Выбрать главу

Так нас воспитывали.

Семью тогда накрыло еще одно горе – с моим братом. Василий рос толковым парнем. Он хорошо учился, был физически прекрасно развит.

Когда-то в Строгине в большом овраге зимой мы очень любили кататься на лыжах, санках и «ледниках» – плетеных корзинах, обмазанных навозом и облитых водой. На морозе эта обмазка застывала, и, когда сядешь в эту корзину, она с такой скоростью летела вниз – дух захватывало. И главное – не опасно: столкнемся, похохочем, дальше поехали. Брат как-то катался, вспотел, напился воды из проруби и заболел – у него начался менингит. Причем в очень острой форме. Это было тяжелым испытанием для матери и всей семьи.

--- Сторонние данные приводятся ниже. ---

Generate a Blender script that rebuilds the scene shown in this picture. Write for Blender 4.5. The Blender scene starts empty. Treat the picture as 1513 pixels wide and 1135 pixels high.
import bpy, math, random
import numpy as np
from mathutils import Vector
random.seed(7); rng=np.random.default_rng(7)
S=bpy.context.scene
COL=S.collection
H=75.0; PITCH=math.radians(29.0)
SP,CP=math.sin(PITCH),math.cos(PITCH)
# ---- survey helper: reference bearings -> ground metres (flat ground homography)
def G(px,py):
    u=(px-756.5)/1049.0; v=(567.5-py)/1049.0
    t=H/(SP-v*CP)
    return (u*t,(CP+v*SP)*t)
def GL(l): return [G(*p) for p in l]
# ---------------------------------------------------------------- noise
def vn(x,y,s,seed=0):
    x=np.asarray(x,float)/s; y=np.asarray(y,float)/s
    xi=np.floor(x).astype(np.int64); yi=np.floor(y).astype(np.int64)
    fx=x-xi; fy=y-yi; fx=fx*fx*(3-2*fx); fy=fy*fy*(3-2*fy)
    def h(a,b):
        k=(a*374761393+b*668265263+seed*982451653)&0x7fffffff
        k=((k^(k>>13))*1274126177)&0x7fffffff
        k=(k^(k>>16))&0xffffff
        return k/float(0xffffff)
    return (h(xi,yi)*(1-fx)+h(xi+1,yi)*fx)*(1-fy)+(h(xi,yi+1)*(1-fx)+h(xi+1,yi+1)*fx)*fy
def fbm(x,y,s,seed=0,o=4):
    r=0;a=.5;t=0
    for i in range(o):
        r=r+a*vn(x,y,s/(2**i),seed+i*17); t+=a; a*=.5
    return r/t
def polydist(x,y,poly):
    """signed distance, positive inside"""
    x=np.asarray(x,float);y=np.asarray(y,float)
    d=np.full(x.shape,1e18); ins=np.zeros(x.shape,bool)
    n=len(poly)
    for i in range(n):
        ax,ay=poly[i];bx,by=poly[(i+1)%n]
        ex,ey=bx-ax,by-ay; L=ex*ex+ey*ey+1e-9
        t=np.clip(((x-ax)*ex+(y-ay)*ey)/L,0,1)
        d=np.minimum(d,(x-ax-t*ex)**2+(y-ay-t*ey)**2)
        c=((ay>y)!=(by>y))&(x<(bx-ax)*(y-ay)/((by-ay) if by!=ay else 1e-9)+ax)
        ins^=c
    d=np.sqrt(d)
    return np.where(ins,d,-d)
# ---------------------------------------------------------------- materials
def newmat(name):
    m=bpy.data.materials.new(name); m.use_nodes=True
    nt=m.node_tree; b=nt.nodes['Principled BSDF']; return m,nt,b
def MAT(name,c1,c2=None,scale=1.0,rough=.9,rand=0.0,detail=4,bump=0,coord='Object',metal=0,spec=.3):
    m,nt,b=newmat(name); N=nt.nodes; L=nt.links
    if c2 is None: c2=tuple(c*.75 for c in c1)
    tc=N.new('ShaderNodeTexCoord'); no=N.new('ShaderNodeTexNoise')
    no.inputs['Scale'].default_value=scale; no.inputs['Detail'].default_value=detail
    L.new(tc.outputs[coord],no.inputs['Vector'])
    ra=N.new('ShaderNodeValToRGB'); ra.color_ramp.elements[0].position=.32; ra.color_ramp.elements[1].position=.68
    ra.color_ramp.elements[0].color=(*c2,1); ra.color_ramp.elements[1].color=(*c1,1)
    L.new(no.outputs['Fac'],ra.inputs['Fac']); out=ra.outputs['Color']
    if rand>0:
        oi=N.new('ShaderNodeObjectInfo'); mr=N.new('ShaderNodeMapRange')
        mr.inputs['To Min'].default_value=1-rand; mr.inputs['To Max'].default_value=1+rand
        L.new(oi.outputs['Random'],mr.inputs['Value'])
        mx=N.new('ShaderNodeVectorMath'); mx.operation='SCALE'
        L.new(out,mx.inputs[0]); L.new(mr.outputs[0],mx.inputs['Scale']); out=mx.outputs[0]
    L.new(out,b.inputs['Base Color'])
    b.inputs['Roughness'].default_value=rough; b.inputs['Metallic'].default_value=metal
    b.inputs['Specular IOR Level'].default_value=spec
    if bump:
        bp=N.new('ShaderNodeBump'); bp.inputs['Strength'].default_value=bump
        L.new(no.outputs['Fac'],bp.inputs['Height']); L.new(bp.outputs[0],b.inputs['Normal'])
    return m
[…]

Мать отвезла Василия в Боткинскую больницу. Положили его рядом с пареньком, у которого было подобное же заболевание. Сосед по палате был сыном какого-то нэпмана. Отец приносил ему редкие лекарства, но тот капризничал, не хотел принимать и отдавал их моему брату, который пил их. В результате он поправился, но окончательно так и не выздоровел. Правда, был в неплохом состоянии, даже службу в армии проходил в конном корпусе при Боткинкой больнице. Потом работал на кондитерской фабрике «Большевик», стал отменным мастером по выпечке тортов. Перед самой войной женился. Во время Отечественной пропал без вести в первый год войны.

Мое детство

И все же, несмотря на горе и нужду, с которыми мы столкнулись после смерти отца, кажется, никого на свете не было счастливее нас – деревенских детей.

Любимыми играми в детстве были подвижные, живые. На деньги (в расшибалочку) почти не играли. Игр в карты вообще не помню. Играли в городки, гоняли деревянный шар – команда на команду, очень любили плавать. Летом мы все время проводили на реке. Против Строгина был чудесный песчаный пляж…

Одно время, правда, это место приглядели для себя московские нудисты. Однажды молодые девчонки и парни, повязав себя красной лентой с надписью «Долой стыд!», фактически голышом – больше на них ничего не было! – прошествовали по Москве. Какое-то, к счастью, недолгое время они загорали и купались на нашем пляже на другой стороне реки. Мать очень возмущалась «бесстыдниками»!

Пляж был чистый, промывался весной в половодье. Половину Строгина каждый год заливало. Все это сами знали, следили, готовили лодки, у кого они были. К нам, правда, вода никогда не доходила, а других накрывала. Они переводили заранее скот к соседям, просили подержать, пока вода не схлынет, приносили зимние вещи. И никто никогда не отказывал.

Я помню ребят из нашего класса, которые жили на краю села. Их дом всегда заливало. И мы на лодке подплывали, чтобы взять их в школу и привезти обратно. Никто никакой трагедии из этого не делал, но все готовились к весеннему паводку. Люди жили в единении с природой и приспосабливались к ее циклам.

За лето мы становились черными от загара. Ближе к осени шли в лес по ягоды и грибы, за орехами. Хотя лес принадлежал государству, а не общине, мы берегли его как свой родной.

С весны мы уже питались подножным кормом: какие-то корешки, щавель – в общем, витаминов хватало. И все это не в таблетках, как сейчас, а из самой природы. Потом начинала цвести акация – ее желтые цветочки тоже были очень вкусными. Чуть позднее созревал шиповник. В районе Рублева в сосновом бору было много черники. За одно утро можно было заготовить черники на весь год.

Еще я любил ловить рыбу. Бывало, встану рано и отправляюсь на Москву-реку. Удочка была обычная, из орешника. Глядишь, быстренько наловлю плотвичек. Прихожу довольный, а меня уже наша кошка встречает. Я ей немного мелочи скормлю, а остальное – на суп.

Или так. Едем косить сено на заливной луг в Строгинскую пойму, что между Строгином и Троице-Лыковом. На трех больших буграх по окраине луга росла дикая земляника. До чего же она была вкусной! Полевая, яркая, сладкая! Может быть, нам тогда так казалось…

В двадцатые годы строгинский луг каждое лето охранялся конными солдатами, и туда никого не пускали, потому что на Ходынке было стрельбище и иногда пули оттуда залетали на этот луг. А трава там была в рост человека.

Когда наступала пора сенокоса, стрельба на какое-то время прекращалась. Давали нам дня четыре, за которые надо было сено скосить, подсушить и увезти. В эти дни все Строгино занималось только заливным лугом. Рано утром мужчины косили, потом днем, часов в двенадцать, каждый ехал на свою делянку, грузил сено и вез его в Строгино.

Сестра Клавдия сажала меня на самый верх большого воза. Я очень этим гордился. Вдруг на каком-нибудь ухабе я скатывался. Было не больно и весело.